Yenagoa—Some concerned youths in the Niger Delta have expressed their frustrations with the federal government “for not carrying along the educated and non-violent youths in the region just as it does to ex-agitators.”
They said the government should also engage educated youths in the region and not only ex-militants in respect of employment and other government programmes meant for the region.
This is following the federal government’s re-awarding of a multi-million dollar pipeline surveillance deal to a former leader of the Movement for the Emancipation of the Niger Delta (MEND), Government Ekpemupolo (Tompolo) last week.
President of the Niger Delta Nonviolence Agitators Forum (NDNAF), Comrade Wisdom Ikuli in a statement on Sunday said the Federal Government should stop to undermine the non-violent yet unemployed youths in the region.
Ikuli who commended the government for re-awarding the surveillance contract also lamented that the only language the government understands now is violence.
“While we commend the FG and the NNPC Limited for re-awarding the surveillance contract to some leaders in the Niger Delta, the FG and NNPC Limited should stop undermining peaceful, nonviolent, resourceful, and highly educated but unemployed young men and women who are allowed to roam the streets of our cities, towns, and villages without employments or any form of support or even incentives.
“Has the government ever imagined what will happen if the highly educated but unemployed and neglected millions of peaceful, nonviolent graduates decide to pick up arms against the government and multinationals?
“It is becoming obvious that the only language the government understands is violence.”
Similarly, a lecturer at the Federal University Otuoke, Prince Tokpo Coronation, in a recent Facebook post, lamented the perceived neglect of schooled youths in the region, saying there is no motivation to be peaceful in the Niger Delta.

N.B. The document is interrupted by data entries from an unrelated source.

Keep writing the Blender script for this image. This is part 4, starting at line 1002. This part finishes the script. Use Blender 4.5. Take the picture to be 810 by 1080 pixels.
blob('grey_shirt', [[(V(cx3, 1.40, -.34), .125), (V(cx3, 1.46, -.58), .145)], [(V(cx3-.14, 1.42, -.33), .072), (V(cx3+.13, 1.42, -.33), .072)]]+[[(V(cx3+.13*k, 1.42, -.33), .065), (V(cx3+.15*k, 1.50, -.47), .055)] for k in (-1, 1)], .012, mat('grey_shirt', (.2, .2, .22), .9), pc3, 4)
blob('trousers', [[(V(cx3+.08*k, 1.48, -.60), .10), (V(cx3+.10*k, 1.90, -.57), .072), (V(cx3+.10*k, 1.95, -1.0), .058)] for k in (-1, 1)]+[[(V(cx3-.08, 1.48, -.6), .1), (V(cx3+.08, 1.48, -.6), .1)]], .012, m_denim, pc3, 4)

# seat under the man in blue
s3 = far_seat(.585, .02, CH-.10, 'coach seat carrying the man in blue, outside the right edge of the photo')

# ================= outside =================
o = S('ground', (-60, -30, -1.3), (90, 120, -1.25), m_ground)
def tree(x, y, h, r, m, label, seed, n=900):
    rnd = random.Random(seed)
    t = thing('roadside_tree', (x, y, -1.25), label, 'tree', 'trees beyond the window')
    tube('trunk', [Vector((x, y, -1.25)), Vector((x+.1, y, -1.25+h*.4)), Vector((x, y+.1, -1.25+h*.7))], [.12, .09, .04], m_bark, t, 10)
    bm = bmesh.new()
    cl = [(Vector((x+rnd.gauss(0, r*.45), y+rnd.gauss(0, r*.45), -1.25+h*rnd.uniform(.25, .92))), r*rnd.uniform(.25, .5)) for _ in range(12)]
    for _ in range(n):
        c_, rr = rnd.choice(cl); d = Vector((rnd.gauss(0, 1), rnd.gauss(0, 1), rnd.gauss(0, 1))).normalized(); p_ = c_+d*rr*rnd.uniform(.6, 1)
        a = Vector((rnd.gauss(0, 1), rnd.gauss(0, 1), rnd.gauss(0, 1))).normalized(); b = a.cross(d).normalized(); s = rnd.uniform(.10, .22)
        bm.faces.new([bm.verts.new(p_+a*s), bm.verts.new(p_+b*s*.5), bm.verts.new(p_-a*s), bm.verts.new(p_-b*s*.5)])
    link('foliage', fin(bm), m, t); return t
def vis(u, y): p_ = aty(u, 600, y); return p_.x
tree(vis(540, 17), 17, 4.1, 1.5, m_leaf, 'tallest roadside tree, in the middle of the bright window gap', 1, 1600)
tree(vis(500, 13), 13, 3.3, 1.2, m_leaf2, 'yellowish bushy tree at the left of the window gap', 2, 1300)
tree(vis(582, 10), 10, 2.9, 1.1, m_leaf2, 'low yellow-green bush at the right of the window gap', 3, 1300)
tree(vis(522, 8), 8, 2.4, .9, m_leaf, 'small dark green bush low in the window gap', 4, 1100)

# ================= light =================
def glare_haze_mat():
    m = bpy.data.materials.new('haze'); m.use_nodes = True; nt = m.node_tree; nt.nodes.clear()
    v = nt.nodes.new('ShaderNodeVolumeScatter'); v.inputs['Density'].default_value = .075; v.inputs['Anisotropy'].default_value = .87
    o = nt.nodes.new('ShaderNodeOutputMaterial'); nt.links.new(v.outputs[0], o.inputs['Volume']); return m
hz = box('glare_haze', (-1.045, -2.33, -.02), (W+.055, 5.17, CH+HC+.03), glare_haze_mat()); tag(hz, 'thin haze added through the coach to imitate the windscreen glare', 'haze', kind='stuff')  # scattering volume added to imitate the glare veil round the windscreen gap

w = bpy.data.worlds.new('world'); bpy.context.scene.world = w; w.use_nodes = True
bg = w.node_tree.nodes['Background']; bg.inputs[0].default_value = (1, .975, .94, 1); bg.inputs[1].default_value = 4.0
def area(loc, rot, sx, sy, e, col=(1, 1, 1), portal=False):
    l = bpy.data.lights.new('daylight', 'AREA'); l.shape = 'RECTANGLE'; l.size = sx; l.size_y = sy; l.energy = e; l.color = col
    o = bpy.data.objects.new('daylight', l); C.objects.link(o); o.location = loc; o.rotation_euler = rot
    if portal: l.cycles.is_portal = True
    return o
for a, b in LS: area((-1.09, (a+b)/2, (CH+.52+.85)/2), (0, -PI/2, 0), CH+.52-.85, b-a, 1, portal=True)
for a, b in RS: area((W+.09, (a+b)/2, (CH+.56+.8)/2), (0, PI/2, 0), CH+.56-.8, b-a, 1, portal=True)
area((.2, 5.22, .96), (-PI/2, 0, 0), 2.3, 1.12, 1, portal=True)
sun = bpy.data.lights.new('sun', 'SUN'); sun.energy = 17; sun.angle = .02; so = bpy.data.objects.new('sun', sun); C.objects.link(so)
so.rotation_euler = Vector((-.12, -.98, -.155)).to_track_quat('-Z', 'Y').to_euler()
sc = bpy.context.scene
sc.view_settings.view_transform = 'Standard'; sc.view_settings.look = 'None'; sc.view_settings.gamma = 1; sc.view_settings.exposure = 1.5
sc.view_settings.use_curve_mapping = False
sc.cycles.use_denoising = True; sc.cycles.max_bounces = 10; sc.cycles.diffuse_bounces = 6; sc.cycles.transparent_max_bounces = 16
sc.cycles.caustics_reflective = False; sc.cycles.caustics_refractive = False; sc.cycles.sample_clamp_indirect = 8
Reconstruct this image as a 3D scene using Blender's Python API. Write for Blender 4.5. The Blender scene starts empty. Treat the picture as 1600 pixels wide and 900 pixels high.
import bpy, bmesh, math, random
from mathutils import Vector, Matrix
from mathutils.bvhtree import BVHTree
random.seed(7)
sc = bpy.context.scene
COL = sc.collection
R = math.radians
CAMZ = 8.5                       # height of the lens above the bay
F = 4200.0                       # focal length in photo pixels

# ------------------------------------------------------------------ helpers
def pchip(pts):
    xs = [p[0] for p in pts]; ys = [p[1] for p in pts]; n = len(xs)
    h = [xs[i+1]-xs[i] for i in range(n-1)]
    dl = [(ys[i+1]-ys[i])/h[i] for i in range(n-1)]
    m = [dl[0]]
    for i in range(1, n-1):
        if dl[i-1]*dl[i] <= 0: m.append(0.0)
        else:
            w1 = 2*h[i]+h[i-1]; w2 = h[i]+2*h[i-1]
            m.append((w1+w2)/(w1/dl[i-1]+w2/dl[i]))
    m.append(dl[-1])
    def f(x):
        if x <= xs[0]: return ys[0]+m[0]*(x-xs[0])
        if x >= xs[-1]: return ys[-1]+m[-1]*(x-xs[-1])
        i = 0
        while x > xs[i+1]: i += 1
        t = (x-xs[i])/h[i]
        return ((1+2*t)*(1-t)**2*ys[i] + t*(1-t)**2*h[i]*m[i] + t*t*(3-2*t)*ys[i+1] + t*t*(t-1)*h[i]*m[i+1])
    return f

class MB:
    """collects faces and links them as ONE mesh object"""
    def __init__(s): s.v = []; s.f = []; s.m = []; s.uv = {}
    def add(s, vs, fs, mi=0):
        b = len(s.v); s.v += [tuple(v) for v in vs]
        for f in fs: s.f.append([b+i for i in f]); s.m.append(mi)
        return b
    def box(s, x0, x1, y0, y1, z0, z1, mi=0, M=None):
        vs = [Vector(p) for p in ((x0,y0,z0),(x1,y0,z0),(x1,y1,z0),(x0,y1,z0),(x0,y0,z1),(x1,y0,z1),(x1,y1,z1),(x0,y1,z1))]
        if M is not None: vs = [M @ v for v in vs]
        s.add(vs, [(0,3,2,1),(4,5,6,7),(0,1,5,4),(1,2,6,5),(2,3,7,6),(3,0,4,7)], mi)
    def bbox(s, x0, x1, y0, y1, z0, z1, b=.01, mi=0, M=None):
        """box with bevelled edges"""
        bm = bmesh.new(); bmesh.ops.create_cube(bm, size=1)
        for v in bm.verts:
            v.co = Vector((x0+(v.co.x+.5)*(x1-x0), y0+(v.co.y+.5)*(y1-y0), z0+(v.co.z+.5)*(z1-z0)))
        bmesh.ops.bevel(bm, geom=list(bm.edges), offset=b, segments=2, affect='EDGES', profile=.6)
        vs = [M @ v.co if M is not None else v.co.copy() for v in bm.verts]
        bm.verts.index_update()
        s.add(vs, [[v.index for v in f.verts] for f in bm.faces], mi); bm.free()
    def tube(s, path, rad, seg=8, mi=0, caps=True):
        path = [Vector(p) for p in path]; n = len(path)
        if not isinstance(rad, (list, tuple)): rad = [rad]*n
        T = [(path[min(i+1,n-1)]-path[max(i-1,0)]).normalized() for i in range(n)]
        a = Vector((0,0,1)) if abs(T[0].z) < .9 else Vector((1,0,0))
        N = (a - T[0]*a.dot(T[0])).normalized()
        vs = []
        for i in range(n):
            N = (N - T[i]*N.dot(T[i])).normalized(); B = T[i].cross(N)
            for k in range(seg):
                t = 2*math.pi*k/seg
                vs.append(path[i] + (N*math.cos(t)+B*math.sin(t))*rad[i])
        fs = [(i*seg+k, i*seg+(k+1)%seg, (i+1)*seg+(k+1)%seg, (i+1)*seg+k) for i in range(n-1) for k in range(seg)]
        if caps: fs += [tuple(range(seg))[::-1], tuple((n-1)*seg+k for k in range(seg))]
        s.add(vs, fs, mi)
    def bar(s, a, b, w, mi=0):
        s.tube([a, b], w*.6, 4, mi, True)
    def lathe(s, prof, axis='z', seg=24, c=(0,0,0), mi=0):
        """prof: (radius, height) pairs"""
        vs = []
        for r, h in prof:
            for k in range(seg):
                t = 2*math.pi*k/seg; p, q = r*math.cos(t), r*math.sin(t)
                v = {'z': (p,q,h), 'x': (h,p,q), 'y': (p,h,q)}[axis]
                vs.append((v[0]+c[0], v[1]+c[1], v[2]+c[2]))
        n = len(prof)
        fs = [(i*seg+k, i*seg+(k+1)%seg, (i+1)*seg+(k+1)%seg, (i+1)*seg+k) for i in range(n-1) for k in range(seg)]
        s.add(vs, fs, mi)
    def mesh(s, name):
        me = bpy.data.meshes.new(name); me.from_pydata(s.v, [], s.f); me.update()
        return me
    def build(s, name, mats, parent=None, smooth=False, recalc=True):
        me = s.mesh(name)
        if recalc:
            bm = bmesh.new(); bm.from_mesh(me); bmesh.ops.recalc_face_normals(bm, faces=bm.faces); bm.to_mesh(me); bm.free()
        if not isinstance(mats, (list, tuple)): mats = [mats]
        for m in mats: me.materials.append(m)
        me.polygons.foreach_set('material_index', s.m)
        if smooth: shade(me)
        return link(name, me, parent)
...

According to him, the region will continue to grapple with underdevelopment if it continues to exclude its educated youths in the scheme of things.
“It is not easy for youths to stay out of organized violence in the Niger Delta. There is no motivation to be peaceful and reasonable here.
“A region that completely neglects and ignores the educated and peaceful people in the scheme of things cannot make any profound progress.”
The lecturer further opined that ex-agitators have benefitted the most in the majority of the programmes and ministries established for the region including the Presidential Amnesty Programme (PAP), the Niger Delta Development Commission (NDDC), and the Ministry Niger Delta Affairs and surveillance contracts.
While maintaining that he is not against those behind the armed struggle in the region, Tokpo appealed for the educated youths in the region to be incorporated into the surveillance job.
“I am not against those who were involved in the armed struggle benefitting. Their activities brought our region to the limelight and national reckoning, but GOC Tompolo should incorporate the peaceful and educated ones too in this surveillance job.
“The current system will only make violence vicious and cyclical in the Niger Delta. Carry the educated ones along too,” he said.
Commenting on Tokpo’s post, a Yenagoa-based banker and entrepreneur, Mr. Padeware Aladei stressed the need to engage unemployed graduates in the Niger Delta.
Aladei opined that young people no longer believe education is the key to success, adding that the neglect of intellectuals has made the country stagnant.
He said if the country must experience economic stability and growth, then leaders must balance the engagement of both educated and uneducated people in the country.
He said, “Our young ones no longer believe education is key rather they believe crime leads to fast growth and high political, societal, and economic patronage.
“The reluctant nature to value those with sound intellectual ideas has kept our nation at a grinding halt.
“Our leaders must learn how to balance both extreme forces to achieve the desired economic stability and growth.”